Tuesday, July 21, 2015

The Eggs of Summer: Camp, Cooking Class, Santa Fe Poetry Reading

I’m marking summer by kid camp, for sure, as mothers of littles do. First year all three of mine are old enough to go to Junior Lifeguard Camp and adrenaline-crazed enough to attend back-to-back sessions! Out they trundle, reeking of sunscreen under the Coronado June gloom mist. Back they come under blue skies to litter every inch of the house with sand, sprawling their sun blonde limbs across the living room rug. Fridge door opens and closes like a windmill, shelves emptying faster than we can replenish them. Even the broccoli!

We are still celebrating my first poetry book’s release, November Butterfly (Saddle Road Press, November 2014) so I’m reading in Santa Fe at Garcia Books in August with poet friends Barbara Rockman and Robyn Hunt. Here’s a facebook page for the event:  Facing Forward, Looking Back: Poetry Reading. Then I’m off to attend A Room of Her Own Foundation’s Summer 2015 retreat at Ghost Ranch as the Marg Chandler Fellow (an honor).

Here’s a poem for you from the new poetry manuscript I’m writing based on an Illinois commune I lived on during my childhood. I wrote “Cooking Class” when Tweetspeak Poetry put out a call for poems on the theme of blue jeans back in April. At the mercy of universal bad timing usually reserved for the opening of car doors (into those of adjacent cars), I had just sent my only blue jean poem into circulation.

Tweetspeak (via Twitter) introduced me to a writer named Amy Billone; thanks to some mutual “egging” on of one another, we both managed to draft poems you’ll find in Tweetspeak’s e-book, Casual: a little book of jeans poems and photos (available for free during National Poetry Month, 2016, or if you want a copy sooner, you can become a Tweetspeak supporter at the $15 level, details for the e-book Casual here). The book is edited by L.L. Barkat, cover image by Susan Etole.



Cooking Class, Illinois, Mid 70s


Along her immaculate counter: silo
of red-handled sifter, bright order
of silver spoons, lemon bales of butter

softening in late winter light. In cupboards
her husband the carpenter built, bars
of Baker’s Chocolate, dried figs, quartered

apricots and Mason Jars of brined harvest.
A good cook puts up her hair, wears
apron, stores flour in freezer to keep

Boll Weevils out, uses shells of her egg
as a tool to separate yolk from white.
She also wears dresses, I learned,

when for donning jeans, she informed me
she no longer wished me to babysit. She cited,
over the phone to my mother, the effect

it might have on her son, the kind of wife
he might choose, the man he’d become
as I chased him on my hands and knees round

living room’s glass table she refused to move
when he was born. He’d learn, she’d said, he’d learn
soon enough, where he stopped and she began.

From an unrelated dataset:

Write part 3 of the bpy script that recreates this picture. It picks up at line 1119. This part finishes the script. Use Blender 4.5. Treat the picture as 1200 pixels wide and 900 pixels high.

I love that writing prompts have the power to take us into the labyrinth of memories. You never know which one will light up. Try it—just write “blue jeans” across the top of a blank page—and let me know what happens.

Reflecting back on the situation of the poem--50s values prevailing in the 70s--I can see that I emerged relatively unscathed emotionally from being fired for wearing jeans. True, I loved the little boy and the babysitter snacks rated. I’d lose out on some pocket change.

But there was a hidden gift, a form of ferocious love us firstborns covet. My mother slammed down the phone and raged to my father in the next room while my body tingled with collateral adrenaline. Seconds later she stormed in and said, “You are not going back there. Ever. No one tells my girl she has to wear a skirt.”  One of her finest Mother Bear moments.

Related Links:

I solicited a beautiful post by Amy Billone at Mother Writer Mentor about the writing of her blue jeans Haiku for her son, My Baby Boy’s Jeans. 

All the photos in the post are by my poetry movie collaborator Robyn Beattie.



2 comments:

Ruth Thompson said...

What a gorgeous poem! Buttery and rich! And surprising us by changing, gathering speed to that knockout last line. How you captured her and the mindset still alive -- not only in that era, but with different literal details, in our own! (It's the woman's fault, always.) And cheering for your mother bear!

Tania Pryputniewicz said...

Thanks so much Ruth, for the love. Surfing faultlines with a poet's eye...and now as a mother, with mother hindsight. Grateful as always for the lessons.